Kibbat v. Clokey, 263 Ill. App. 410 (1931)

Nov. 4, 1931 · Illinois Appellate Court · Gen. No. 8,503
263 Ill. App. 410

Edward Kibbat, Appellee, v. May Clokey, Appellant.

Gen. No. 8,503.

Opinion filed November 4, 1931.

Elizabeth Mayo and David O. Williams, for appellant.

*411L. T. Graham, for appellee.

Mr. Justice Eldredge

delivered the opinion of the court.

This is an action brought to recover the cost of erecting appellant’s portion of a division fence dividing the lands of the latter from those of appellee, and wherein appellee recovered a judgment for $67.50. The suit is based upon paragraph 11, ch. 54, Cahill’s Rev. Stat. as amended in 1917 entitled “An Act to revise the law in relation to fences.” Sec. 11 is as follows :

“If any person who is liable to contribute to the erection or reparation of a division fence shall neglect or refuse to make or repair his proportion of such fence, the party injured, after giving sixty days’ notice, in writing-, that a fence should be erected, or ten days’ notice, in writing, that the reparation of a fence is necessary, may make or repair the same at the expense of the party so neglecting or refusing, to be recovered from him, with costs of suit, before a justice of the peace or any other court of competent jurisdiction; and the party so neglecting or refusing, after notice in writing, shall be liable to the party injured for all damages which shall thereby accrue.”

Insofar as the rights of the parties are concerned in this suit they have not been substantially changed by statute since the original act was passed in 1874. A number of errors have been assigned by appellant as cause for the reversal of the judgment which was rendered in the court below in favor of the plaintiff or appellee. Section 8 of the Act, Cahill’s St. ch. 54, 8, provides that when any of the above mentioned matters (fence) shall be submitted to fence viewers, each party shall choose one; and if either neglect, after eight days’ notice in writing, to make such choice, the other party may select both, and for all purposes of notice *412under the Act it shall be sufficient to notify the tenant or person in possession of said adjoining premises, when the owner thereof is not a resident of the town in which such fences are situated. The only evidence pertaining to the giving of any notice to appellant to select fence viewers was the oral testimony of appellee: “I gave notice to select fence viewers.” Section 8 specifically provides that eight days’ notice in writing must be served upon the adjoining landowner before the fence viewers can be selected, and such notice is jurisdictional. In the case of Hale v. Andrews, 75 Ill. 252, it was held: “Appellee’s claim is based on the award of the fence viewers, and, inasmuch as their jurisdiction is exceptional and limited, it can only be upheld to the extent it affirmatively appears they had jurisdiction of the person and the subject matter.

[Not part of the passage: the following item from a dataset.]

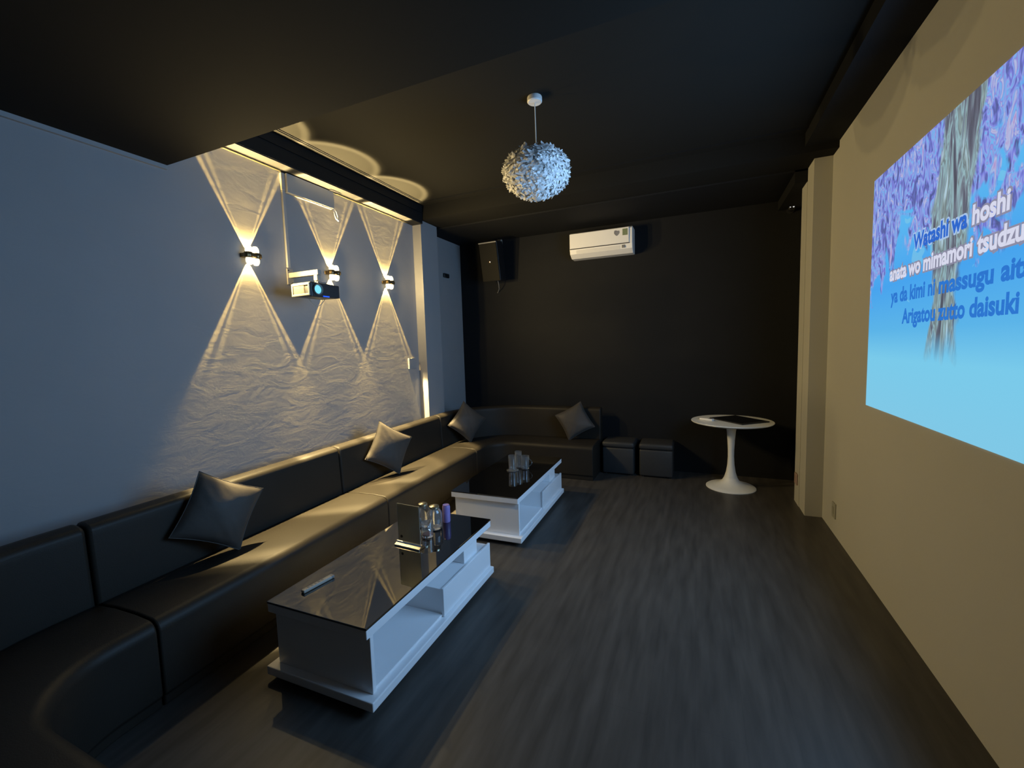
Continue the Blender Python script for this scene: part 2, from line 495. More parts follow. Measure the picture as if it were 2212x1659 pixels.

“The notice served by appellee on appellant, pursuant to which the viewers were selected, is jurisdictional, and they could not, without the express consent of the parties interested, act upon any other or different question than that expressed in the notice, and without notice they could not be selected to act at all.”

There was no evidence that any written notice was ever served upon appellant, the owner, or upon her tenant or any person in possession of the premises for the appointment of fence viewers. The testimony of appellee above quoted is but a pure conclusion and evidence of nothing. The fence viewers under these circumstances had no jurisdiction to act. We might mention in this connection that the only evidence of the finding of the fence viewers is a purported uncertified copy thereof written by a former town clerk which was admitted in evidence over the objection of appellant. There was no evidence that the original finding of the fence viewers signed by them was destroyed or lost nor that the exhibit was a true copy of said report. The admission of this copy was error.

*413There is no evidence in the record as to the exact date that appellee constructed the fence in question. His own testimony is to the effect that he constructed the fence in the winter of 1924 or early in January, 1925. The bill for the barbed wire fencing, staples, posts and labor rendered to appellant is dated January 8, 1925, thus conclusively showing that appellee had constructed the fence prior to that time. This suit was not brought until May 12, 1930, when it was instituted before a justice of the peace on that date. No written pleadings are required before a justice of the peace but appellant orally pleaded the statute of limitations. If appellee had had a cause of action it was barred by the statute of limitations under sec. 15, ch. 83, Cahill’s Rev. Stat. f 16.

The judgment of the county court is reversed with findings of facts.

Reversed 'with findings of facts.

The court makes the following findings of facts which are to be incorporated in the judgment of the court in this case:

(1) The court finds that the fence viewers had no jurisdiction of the subject matter of this suit nor of the person of appellant.

(2) The court further finds that the cause of action alleged is barred by the statute of limitations.